Slats Thompson was nonplussed when he stood before his draft board, at age 35, in 1941, and volunteered for the Navy. "Have you had any sea experience," the chairman asked.

"In small boats," Slats said. 

That was modest. Slat's old speedboat wasn't called "100 Proof" for nothing during her heyday on the Great South Bay. Not only was she the fastest boat around, but Slats enjoyed 100 per cent protection from the law due to his generosity to parties of the second part.

But rum running was only one manifestation of local interest in the outside world during Prohibition. The ' worst booze Manhattan speakeasies served their customers did not come from Rum Row. It came from stills in and about my town. The odor of booze was as familiar to discerning natives as the smell of salt in the seaborne air. 

Oddly enough, just about everyone smelled it but the constabulary. "They allus seemed to have bad head colds," is the way old man Phillips explained their inability to detect the odor of ersatz Old Granddad fermenting in farm houses and barns.

The constables' vision wasn't any better. Among the things they never saw were speakeasies. And their hearing was even worse. Among the night noises they never heard was the roar of trucks carrying booze from the speedboats to the city. The free-wheeling trucks shook our houses, but never stirred the law.

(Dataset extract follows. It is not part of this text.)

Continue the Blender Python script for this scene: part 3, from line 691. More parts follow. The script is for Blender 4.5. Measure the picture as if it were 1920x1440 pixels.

These activities brought interesting visitors to town, including gangsters like Dutch Schultz, who immediately fell in love with the environment. It was an ideal place, Dutch concluded, to dispose of the bodies of members of other gangs who dast hijack his trucks.  

More than one native peered into an abandoned car to discover the remains of a hoodlum with a neat round hole in his noggin. Did they report their findings to the constabulary? Only if they were very dumb. To be called as a witness in a gangland rubout was the closest thing to suicide. It made insurance companies very nervous, too. A chicken farmer who lived north of town was painting his front porch one Sunday afternoon when two dapper gents in a long black Lincoln stopped to inquire the whereabouts of the town dump. The chicken farmer's curiosity was whetted by the presence in the back seat of a third party who appeared to be in need of an undertaker.

"Three blocks to the east and turn north," he told the visitors. When the long black Lincoln pulled away, the painter got his family into his old flivver and hauled stakes. He returned a week later to learn from a neighbor that in his absence a very deceased person had been unearthed at the town dump.

"You missed all the excitement," the neighbor said.

"The hell you say," the chicken farmer responded, and resumed painting his porch.